There are many commands that are good and right for us to pursue and follow.  Notice that I said commands...not suggestions.  This isn't God saying, "If you are really in the mood, give this a shot for me."  No!  Making disciples is not up for debate.  Obeying God is not for just when you are feeling spiritual.  Putting God first and putting yourself last isn't just for the really "holy" people.  These are things that are meant to be part of the Christian life.  Yes, we will do them imperfectly...we will stumble and fall...and we will repent knowing God will never leave us nor forsake us.  But we can't just phone in the part we are called to play.

It is not legalistic to point out the commands of God on how we are to live.  If we aren't following His Word, the issue is not with the Bible or the one who comes along and points out the disconnect.  The issue lies with us.  If we don't want to make disciples then we need to be seriously praying for the Spirit to ignite that desire and fervently searching for the obstacle preventing us from desiring to follow our Lord.  These are battles we must fight.  These are issues we must tackle.  We can't be passive.  God's ambassadors can't afford to coast along.  We need to wake up while there is still time.

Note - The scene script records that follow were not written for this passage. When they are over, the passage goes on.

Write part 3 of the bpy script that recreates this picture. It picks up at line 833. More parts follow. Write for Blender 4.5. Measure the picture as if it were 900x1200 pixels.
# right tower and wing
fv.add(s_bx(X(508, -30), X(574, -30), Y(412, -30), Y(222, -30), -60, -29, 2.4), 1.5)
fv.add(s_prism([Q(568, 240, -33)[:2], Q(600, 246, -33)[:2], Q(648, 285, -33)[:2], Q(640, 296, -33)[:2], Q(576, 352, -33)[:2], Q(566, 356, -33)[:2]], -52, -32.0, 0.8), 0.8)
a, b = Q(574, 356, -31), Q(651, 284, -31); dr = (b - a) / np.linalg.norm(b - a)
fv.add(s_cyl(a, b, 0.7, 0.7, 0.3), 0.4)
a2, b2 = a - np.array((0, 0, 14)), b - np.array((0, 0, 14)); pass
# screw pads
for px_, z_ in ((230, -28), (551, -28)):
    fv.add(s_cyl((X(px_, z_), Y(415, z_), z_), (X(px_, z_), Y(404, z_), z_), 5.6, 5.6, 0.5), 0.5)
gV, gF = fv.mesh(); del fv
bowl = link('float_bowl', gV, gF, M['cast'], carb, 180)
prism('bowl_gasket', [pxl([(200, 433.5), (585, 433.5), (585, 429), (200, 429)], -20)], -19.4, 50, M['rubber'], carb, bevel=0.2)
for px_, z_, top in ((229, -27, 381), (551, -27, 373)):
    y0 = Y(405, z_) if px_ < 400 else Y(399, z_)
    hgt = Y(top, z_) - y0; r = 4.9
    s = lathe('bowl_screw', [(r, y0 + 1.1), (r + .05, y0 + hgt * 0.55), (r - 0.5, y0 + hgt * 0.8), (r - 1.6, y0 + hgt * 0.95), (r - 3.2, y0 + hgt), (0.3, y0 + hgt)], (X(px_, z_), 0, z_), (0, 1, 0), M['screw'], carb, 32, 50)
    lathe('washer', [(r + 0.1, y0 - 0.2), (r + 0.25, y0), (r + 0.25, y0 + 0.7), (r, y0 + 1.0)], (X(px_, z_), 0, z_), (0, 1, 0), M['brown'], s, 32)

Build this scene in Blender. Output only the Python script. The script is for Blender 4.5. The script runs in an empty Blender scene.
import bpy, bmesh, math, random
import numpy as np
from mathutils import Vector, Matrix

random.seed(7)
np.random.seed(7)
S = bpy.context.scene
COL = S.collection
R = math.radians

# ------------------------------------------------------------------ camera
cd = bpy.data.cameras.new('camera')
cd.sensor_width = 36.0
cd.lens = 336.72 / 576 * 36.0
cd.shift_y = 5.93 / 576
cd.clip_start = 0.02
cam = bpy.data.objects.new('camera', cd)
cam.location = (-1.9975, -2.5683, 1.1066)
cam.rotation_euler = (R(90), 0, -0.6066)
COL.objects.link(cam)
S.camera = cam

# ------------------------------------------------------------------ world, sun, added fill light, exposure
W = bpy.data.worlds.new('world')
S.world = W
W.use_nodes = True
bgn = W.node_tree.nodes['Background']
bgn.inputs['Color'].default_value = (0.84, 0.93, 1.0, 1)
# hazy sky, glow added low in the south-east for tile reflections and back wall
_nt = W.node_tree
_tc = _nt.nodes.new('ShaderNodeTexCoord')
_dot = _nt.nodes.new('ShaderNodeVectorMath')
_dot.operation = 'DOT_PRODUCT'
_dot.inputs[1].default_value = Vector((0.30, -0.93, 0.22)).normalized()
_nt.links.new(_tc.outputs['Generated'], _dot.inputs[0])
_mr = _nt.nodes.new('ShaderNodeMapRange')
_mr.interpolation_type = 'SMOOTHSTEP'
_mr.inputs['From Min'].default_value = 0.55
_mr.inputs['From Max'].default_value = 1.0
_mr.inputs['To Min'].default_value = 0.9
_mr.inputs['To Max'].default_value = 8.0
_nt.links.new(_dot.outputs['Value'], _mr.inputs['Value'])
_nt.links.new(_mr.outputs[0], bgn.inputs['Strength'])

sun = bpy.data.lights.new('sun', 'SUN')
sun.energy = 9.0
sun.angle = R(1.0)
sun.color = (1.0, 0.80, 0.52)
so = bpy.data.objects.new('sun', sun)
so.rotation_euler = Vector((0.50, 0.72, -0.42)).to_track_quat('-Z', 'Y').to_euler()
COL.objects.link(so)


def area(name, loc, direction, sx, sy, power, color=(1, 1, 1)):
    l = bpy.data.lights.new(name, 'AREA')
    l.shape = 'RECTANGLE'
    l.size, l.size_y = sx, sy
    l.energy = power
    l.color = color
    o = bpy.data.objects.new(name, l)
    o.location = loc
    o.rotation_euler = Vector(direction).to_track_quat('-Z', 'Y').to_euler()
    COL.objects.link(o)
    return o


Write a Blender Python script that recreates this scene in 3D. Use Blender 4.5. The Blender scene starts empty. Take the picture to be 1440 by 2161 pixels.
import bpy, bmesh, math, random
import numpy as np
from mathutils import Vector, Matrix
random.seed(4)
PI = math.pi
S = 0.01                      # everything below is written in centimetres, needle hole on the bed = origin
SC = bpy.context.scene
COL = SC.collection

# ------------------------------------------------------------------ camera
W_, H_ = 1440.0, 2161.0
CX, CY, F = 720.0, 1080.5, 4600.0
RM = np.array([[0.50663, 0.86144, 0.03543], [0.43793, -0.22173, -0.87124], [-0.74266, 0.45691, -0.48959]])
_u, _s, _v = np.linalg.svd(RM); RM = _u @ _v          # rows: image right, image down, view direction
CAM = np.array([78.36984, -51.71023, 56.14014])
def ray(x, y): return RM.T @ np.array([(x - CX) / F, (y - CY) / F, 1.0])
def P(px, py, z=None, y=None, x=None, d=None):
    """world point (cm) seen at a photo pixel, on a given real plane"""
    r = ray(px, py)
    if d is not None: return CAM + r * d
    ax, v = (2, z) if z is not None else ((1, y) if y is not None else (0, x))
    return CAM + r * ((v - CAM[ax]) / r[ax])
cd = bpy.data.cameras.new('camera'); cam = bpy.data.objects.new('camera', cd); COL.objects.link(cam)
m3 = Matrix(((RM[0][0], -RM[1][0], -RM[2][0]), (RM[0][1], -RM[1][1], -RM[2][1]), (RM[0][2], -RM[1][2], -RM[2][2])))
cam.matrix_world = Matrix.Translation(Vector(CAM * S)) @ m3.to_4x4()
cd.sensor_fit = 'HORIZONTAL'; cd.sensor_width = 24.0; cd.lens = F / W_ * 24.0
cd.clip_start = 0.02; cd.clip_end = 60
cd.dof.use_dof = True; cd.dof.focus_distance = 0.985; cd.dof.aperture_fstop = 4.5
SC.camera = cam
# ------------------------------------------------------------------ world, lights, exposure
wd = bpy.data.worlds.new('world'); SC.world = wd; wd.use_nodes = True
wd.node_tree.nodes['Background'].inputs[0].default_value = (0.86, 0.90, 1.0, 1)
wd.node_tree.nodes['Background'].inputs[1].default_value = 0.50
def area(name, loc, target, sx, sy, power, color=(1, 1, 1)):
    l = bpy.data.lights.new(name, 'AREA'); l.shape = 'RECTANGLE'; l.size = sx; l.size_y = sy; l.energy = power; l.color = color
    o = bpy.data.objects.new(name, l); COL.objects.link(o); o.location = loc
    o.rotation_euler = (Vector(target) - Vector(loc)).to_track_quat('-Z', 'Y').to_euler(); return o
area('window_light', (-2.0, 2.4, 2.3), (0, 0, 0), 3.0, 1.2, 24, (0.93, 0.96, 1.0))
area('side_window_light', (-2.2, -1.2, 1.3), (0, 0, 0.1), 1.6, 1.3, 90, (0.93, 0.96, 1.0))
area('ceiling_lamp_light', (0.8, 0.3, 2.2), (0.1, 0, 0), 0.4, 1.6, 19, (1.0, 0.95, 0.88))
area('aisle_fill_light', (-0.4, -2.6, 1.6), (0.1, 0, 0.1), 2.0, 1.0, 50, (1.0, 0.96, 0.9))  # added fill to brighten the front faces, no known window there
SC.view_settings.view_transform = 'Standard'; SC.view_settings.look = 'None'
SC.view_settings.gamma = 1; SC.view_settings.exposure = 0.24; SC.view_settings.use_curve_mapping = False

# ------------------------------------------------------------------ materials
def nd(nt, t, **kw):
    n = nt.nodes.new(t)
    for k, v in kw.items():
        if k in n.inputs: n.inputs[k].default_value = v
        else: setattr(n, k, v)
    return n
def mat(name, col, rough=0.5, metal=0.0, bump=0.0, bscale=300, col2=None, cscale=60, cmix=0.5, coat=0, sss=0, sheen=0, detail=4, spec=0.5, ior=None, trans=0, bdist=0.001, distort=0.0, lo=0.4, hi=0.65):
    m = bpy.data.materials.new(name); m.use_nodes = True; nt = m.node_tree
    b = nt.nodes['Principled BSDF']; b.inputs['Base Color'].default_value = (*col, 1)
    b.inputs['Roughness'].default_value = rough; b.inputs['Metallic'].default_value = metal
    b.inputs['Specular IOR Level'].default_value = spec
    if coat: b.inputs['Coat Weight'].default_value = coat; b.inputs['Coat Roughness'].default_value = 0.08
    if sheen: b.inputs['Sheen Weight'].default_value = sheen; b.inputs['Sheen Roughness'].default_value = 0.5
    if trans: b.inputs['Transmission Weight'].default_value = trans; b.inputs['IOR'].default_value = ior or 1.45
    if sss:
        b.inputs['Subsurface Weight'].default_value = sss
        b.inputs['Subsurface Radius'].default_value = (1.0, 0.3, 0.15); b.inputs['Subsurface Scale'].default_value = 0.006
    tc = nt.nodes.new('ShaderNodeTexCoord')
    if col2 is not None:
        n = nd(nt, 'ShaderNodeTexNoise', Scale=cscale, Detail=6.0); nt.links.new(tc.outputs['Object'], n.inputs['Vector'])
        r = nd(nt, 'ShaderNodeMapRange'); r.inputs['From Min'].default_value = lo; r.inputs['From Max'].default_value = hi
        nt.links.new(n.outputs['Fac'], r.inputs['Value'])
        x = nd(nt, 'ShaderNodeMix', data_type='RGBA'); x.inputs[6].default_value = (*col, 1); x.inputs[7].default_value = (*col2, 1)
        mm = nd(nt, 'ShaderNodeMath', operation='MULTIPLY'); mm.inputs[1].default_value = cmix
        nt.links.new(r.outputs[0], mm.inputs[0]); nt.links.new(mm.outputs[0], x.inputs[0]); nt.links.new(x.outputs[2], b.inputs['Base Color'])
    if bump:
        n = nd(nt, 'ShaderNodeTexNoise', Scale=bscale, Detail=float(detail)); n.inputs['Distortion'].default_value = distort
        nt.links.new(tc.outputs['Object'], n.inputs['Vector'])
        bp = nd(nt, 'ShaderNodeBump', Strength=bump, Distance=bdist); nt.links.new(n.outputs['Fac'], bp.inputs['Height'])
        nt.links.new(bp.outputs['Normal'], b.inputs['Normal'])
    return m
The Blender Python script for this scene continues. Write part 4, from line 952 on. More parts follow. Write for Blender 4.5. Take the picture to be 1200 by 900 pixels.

For you were once darkness, but now you are light in the Lord. Live as children of light (for the fruit of the light consists in all goodness, righteousness and truth) 10 and find out what pleases the Lord. 11 Have nothing to do with the fruitless deeds of darkness, but rather expose them. 12 It is shameful even to mention what the disobedient do in secret. 13 But everything exposed by the light becomes visible—and everything that is illuminated becomes a light. 14 This is why it is said:
“Wake up, sleeper,
    rise from the dead,
    and Christ will shine on you.”
15 Be very careful, then, how you live—not as unwise but as wise, 16 making the most of every opportunity, because the days are evil. 17 Therefore do not be foolish, but understand what the Lord’s will is. - Ephesians 5:8-17 (NIV)

Jesus. Renew the fight within us today. May we fight to rest. Fight to receive. Fight to be still and believe you love us. Fight to honor you.  Amen.